We are in the process of testing some code on the EVM in big-endian. It all works just fine on little-endian. We're using 7.3.11 of the compiler and compiling against bare-metal. Our code writes to files using fprintf, which naturally end up on the host. However, the output is full of NULL's, where we expect characters to be. If we fprintf to stderr, we get proper output.
With the Big-Endian code (and 7.3.11 compiler) I am frequently getting nulls written to the files instead of data; and I have added debug code to the system at the point of writing to ensure I did not write nulls to the file.
For some reason, data is not getting flushed, or is being overwritten with nulls on the way to the host file system. The nulls are leading nulls in the file, in the current case that roadblocks me, it is exactly 30 nulls (0x00) and that is precisely how many non-null characters I expect in that position. We do fclose() the file after writing.

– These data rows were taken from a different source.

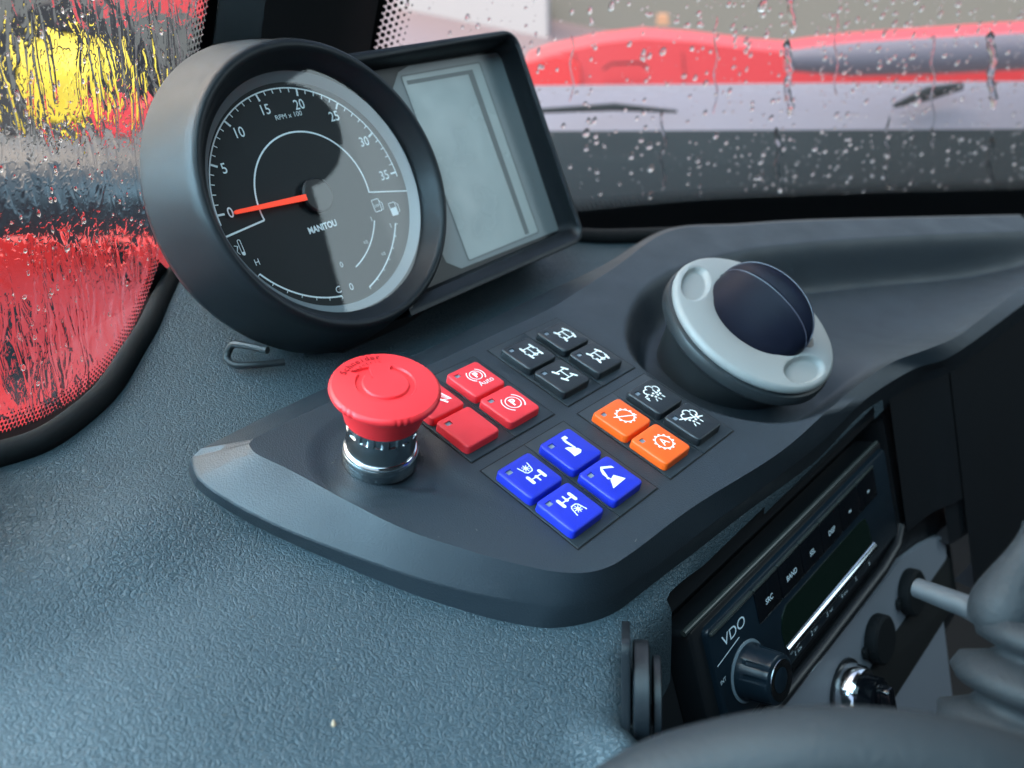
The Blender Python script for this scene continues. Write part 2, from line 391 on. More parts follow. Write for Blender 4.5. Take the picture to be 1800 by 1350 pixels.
def split(Fc, Bc): return Fc[k0:], list(reversed(Fc[:k0+1]))+Bc
Tf, Tb = split(Tf, Tb); Cf, Cb = split(Cf, Cb); Lf, Lb = split(Lf, Lb)
TF, TB = Tf, Tb
def by_y(chain, y):
    for a, b in zip(chain, chain[1:]):
        if a.y <= y <= b.y and b.y > a.y: return a.lerp(b, (y-a.y)/(b.y-a.y))
    return chain[-1] if y > chain[-1].y else chain[0]
rows = []
y0 = TF[0].y; y1 = min(TF[-1].y, TB[-1].y)
NR = 420
y_front_start = TF[0].y
for i in range(NR):
    y = y0+(y1-y0)*(i/(NR-1))**1.6
    a = by_y([p for p in TF], y); b = by_y(TB, y)
    rows.append([Vector((a.x+(b.x-a.x)*j/(NC-1), a.y+(b.y-a.y)*j/(NC-1), 0)) for j in range(NC)])
for rw in rows:
    for p in rw: p.z = pod_z(p.x, p.y)
mb.loft(rows, closed=False)
fr = [rw[0].copy() for rw in rows]; bk = [rw[-1].copy() for rw in rows]
def outer(chainT, chainC, chainL, pts):
    """for each rim point find the matching chamfer and skirt points of the parallel chains"""
    C = []; L = []; j = 0
    for p in pts:
        while j < len(chainT)-2 and (chainT[j+1]-p).length_squared <= (chainT[j]-p).length_squared: j += 1
        C.append(chainC[j].copy()); L.append(chainL[j].copy())
    def smo(A):
        for _ in range(5): A = [A[0]]+[(A[i-1]+A[i]*2+A[i+1])/4 for i in range(1, len(A)-1)]+[A[-1]]
        return A
    return smo(C), smo(L)
frz = [Vector((p.x, p.y, 0)) for p in fr]; bkz = [Vector((p.x, p.y, 0)) for p in bk]
fC, fL = outer(Tf, Cf, Lf, frz); bC, bL = outer(Tb, Cb, Lb, bkz)
ring = lambda A, B: list(A)+list(reversed(B))
T_ = ring(fr, bk); C_ = ring(fC, bC); L_ = ring(fL, bL)
mix = lambda A, B, t, dz=0: [a.lerp(b, t)+Vector((0, 0, dz)) for a, b in zip(A, B)]
mb.loft([T_, mix(T_, C_, .02, .02), mix(T_, C_, .5, .12), mix(T_, C_, .97, .12), mix(C_, L_, .03), mix(C_, L_, .10), L_, [p-Vector((0, 0, 14)) for p in L_]])
pod = thing('control_panel', (0, 40, -20), 'raised matt charcoal control panel carrying the coloured keys and round air vent', 'control panel')
mb.build('panel_shell', M['pod'], pod, angle=13)

# ================================================================== SWITCH MODULES
def led_loop(cx, cy, X0, X1, Y0, Y1, r, n=120):
    out = []
    for k in range(n):
        a = 2*math.pi*(k+.5)/n; dx, dy = math.cos(a), math.sin(a)
        lo, hi = 0, 60
        for _ in range(26):
            m = (lo+hi)/2; x, y = cx+dx*m, cy+dy*m
            qx = abs(x-(X0+X1)/2)-(X1-X0)/2+r; qy = abs(y-(Y0+Y1)/2)-(Y1-Y0)/2+r
            s_ = math.hypot(max(qx, 0), max(qy, 0))+min(max(qx, qy), 0)-r
            if s_ < 0: lo = m
            else: hi = m
        out.append((cx+dx*lo, cy+dy*lo))
    return out
def gear(mb, F, cx, cy, r, h, lw=.42):
    mb.arc(F, cx, cy, r, 0, 360, lw, h, 48)
    for k in range(12):
        a = math.radians(k*30+8); c, s_ = math.cos(a), math.sin(a); t = Vector((-s_, c)); o = Vector((cx+c*(r+.18), cy+s_*(r+.18)))
        e = Vector((c, s_))*.75
        mb.poly(F, [tuple(o-t*.62), tuple(o+t*.62), tuple(o+e+t*.32), tuple(o+e-t*.32)], h+.012)
def park(mb, F, cx, cy, h, k=1.0):
    mb.arc(F, cx, cy, 3.0*k, 0, 360, .42, h, 40)
    mb.arc(F, cx, cy, 4.4*k, -55, 55, .5, h, 20); mb.arc(F, cx, cy, 4.4*k, 125, 235, .5, h, 20)
    mb.text(F, 'P', 4.6*k, cx+.1, cy, h+.012, bold=.22)
def axle(mb, F, cx, cy, h, a_front, a_rear, gearbox=True, k=1.0, circ=False, dots=False, side=True):
    W, H = 3.0*k, 4.3*k
    for sy, an in ((1, a_front), (-1, a_rear)):
        Y = cy+sy*H/1.0*.62
        mb.stroke(F, [(cx-W+.4, Y), (cx+W-.4, Y)], .55, h)
        for sx in (-1, 1):
            a = math.radians(90+an*sx if an < 90 else 90)
            a = math.radians(90+(an if not isinstance(an, tuple) else an[0]))
            c, s_ = math.cos(a), math.sin(a); wx = cx+sx*W
            mb.stroke(F, [(wx-c*1.5, Y-s_*1.5), (wx+c*1.5, Y+s_*1.5)], 1.15, h+.012, rnd=False)
            mb.disc(F, wx-c*1.4, Y-s_*1.4, .5, h+.024, 8); mb.disc(F, wx+c*1.4, Y+s_*1.4, .5, h+.036, 8)
    if gearbox: mb.stroke(F, [(cx, cy-H*.62), (cx, cy+H*.62)], .6, h+.02)
    if circ: mb.arc(F, cx, cy-H*.62, .9, 0, 360, .4, h+.05, 16)
    if dots:
        mb.stroke(F, [(cx-W+.2, cy+H*.5), (cx-W-.9, cy), (cx-W+.2, cy-H*.5)], .4, h+.03)
        mb.stroke(F, [(cx+W-.2, cy+H*.5), (cx+W+.9, cy), (cx+W-.2, cy-H*.5)], .4, h+.03)
def light_axle(mb, F, h, flip):
    s_ = -1 if flip else 1
    X, Y = 1.0, 0.3
    # bucket lamp with star
    by = Y+2.6*s_
    mb.stroke(F, [(X-2.6, by+2.3*s_), (X-1.8, by-1.2*s_), (X-1.1, by-1.9*s_), (X+1.1, by-1.9*s_), (X+1.8, by-1.2*s_), (X+2.6, by+2.3*s_)], .42, h)
    for k in range(8):
        a = math.radians(k*45); mb.stroke(F, [(X, by+.3*s_), (X+1.7*math.cos(a), by+.3*s_+1.7*math.sin(a))], .34, h+.01+.004*k)
    mb.disc(F, X, by+.3*s_, .75, h+.05, 14)
    ay = Y-2.5*s_
    mb.stroke(F, [(X-2.8, ay), (X+2.8, ay)], .5, h); mb.stroke(F, [(X, ay), (X, ay-2.3*s_)], .7, h+.01); mb.disc(F, X, ay, .75, h+.02, 14)
    for sx in (-1, 1): mb.stroke(F, [(X+sx*3.1, ay-1.5), (X+sx*3.1, ay+1.5)], 1.5, h+.03, rnd=False); mb.disc(F, X+sx*3.1, ay-1.5, .74, h+.04, 12); mb.disc(F, X+sx*3.1, ay+1.5, .74, h+.05, 12)
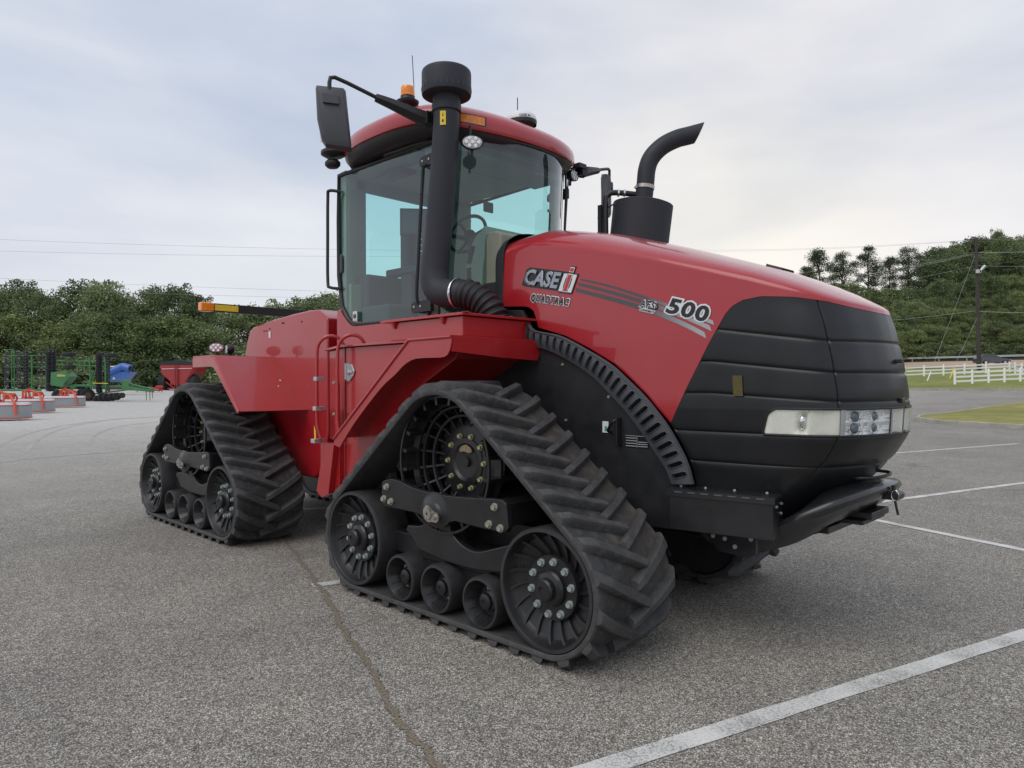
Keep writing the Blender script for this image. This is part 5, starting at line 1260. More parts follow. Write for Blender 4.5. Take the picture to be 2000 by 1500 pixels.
# --- wooded hillside on the right
for k, (px, ty, d) in enumerate([(1600,484,168),(1647,486,172),(1696,481,166),(1738,500,172),(1776,477,165),(1573,520,170),(1812,500,176)]):
    tree('pine', px, d, ty, k, f'dark pine against the sky, {ORD[k]} of the ridge pines above the hood', 'pines on the ridge', 1.05, 'pine_tree')
hill = []
for r_, (d, pxs, ty0, kind) in enumerate([(176, range(1835, 2100, 34), 478, 'broad'), (165, range(1826, 2100, 36), 500, 'broad'), (152, range(1600, 2110, 34), 552, 'broad'), (143, range(1560, 2110, 33), 585, 'bright'), (134, range(1580, 2110, 32), 612, 'bright'), (124, range(1610, 2110, 30), 645, 'bright')]):
    for k, px in enumerate(pxs):
        slope = -(px-1830)*.10 if r_ < 3 else -(px-1800)*.045
        ty = ty0+slope+rt.uniform(-9, 9)
        if r_ == 2 and px < 1830: ty = 560+rt.uniform(-8, 8)
        kd = kind if rt.random() < .7 else ('broad' if kind == 'bright' else 'bright')
        if r_ < 2: kd = 'broad'
        rw = ['top row','row below the skyline','third row down','middle row','row above the bottom','bottom row just above the guard rail'][r_]
        tree(kd, px+rt.uniform(-6, 6), d+rt.uniform(-2, 2), ty, rt.randrange(9), f'leafy hillside tree, {ORD[k]} from the left in the {rw}', 'trees on the wooded hillside', 1.25 if kd == 'bright' else 1.1)
def tree_y(kind, px, y, top_y, i, label, group, wide=1.0, **k):
    t = math.atan((px-1000)/FPX)-YAWc; x = CPX+math.tan(t)*(y-CPY); F = (-math.sin(YAWc), math.cos(YAWc)); d = (x-CPX)*F[0]+(y-CPY)*F[1]
    return tree(kind, px, d, top_y, i, label, group, wide, **k)
for k, px in enumerate(range(1735, 2060, 26)):
    tree_y('bright' if k % 2 else 'broad', px+rt.uniform(-5, 5), 139+rt.uniform(-1, 1), 640+rt.uniform(-14, 12), k, f'rounded roadside tree, {ORD[k]} from the left right behind the guard rail', 'roadside trees behind the guard rail', 1.5)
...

I do not have a way to circumvent a faulty file system. If there is something about "fprintf" that is different for big-endian versus little-endian code, I am not aware of it. One of the outputs producing nulls is just
fprintf(fpout, " %d %d", 3, 0);
and this works just fine in little-endian code, and if I add a debug line and fprintf(stderr, " %d %d \n", 3, 0); I get the right output on the screen (nulls still end up in the file).
The only difference on the hardware is SW3-1 flipped, and all the code is being compiled with --big_endian flag.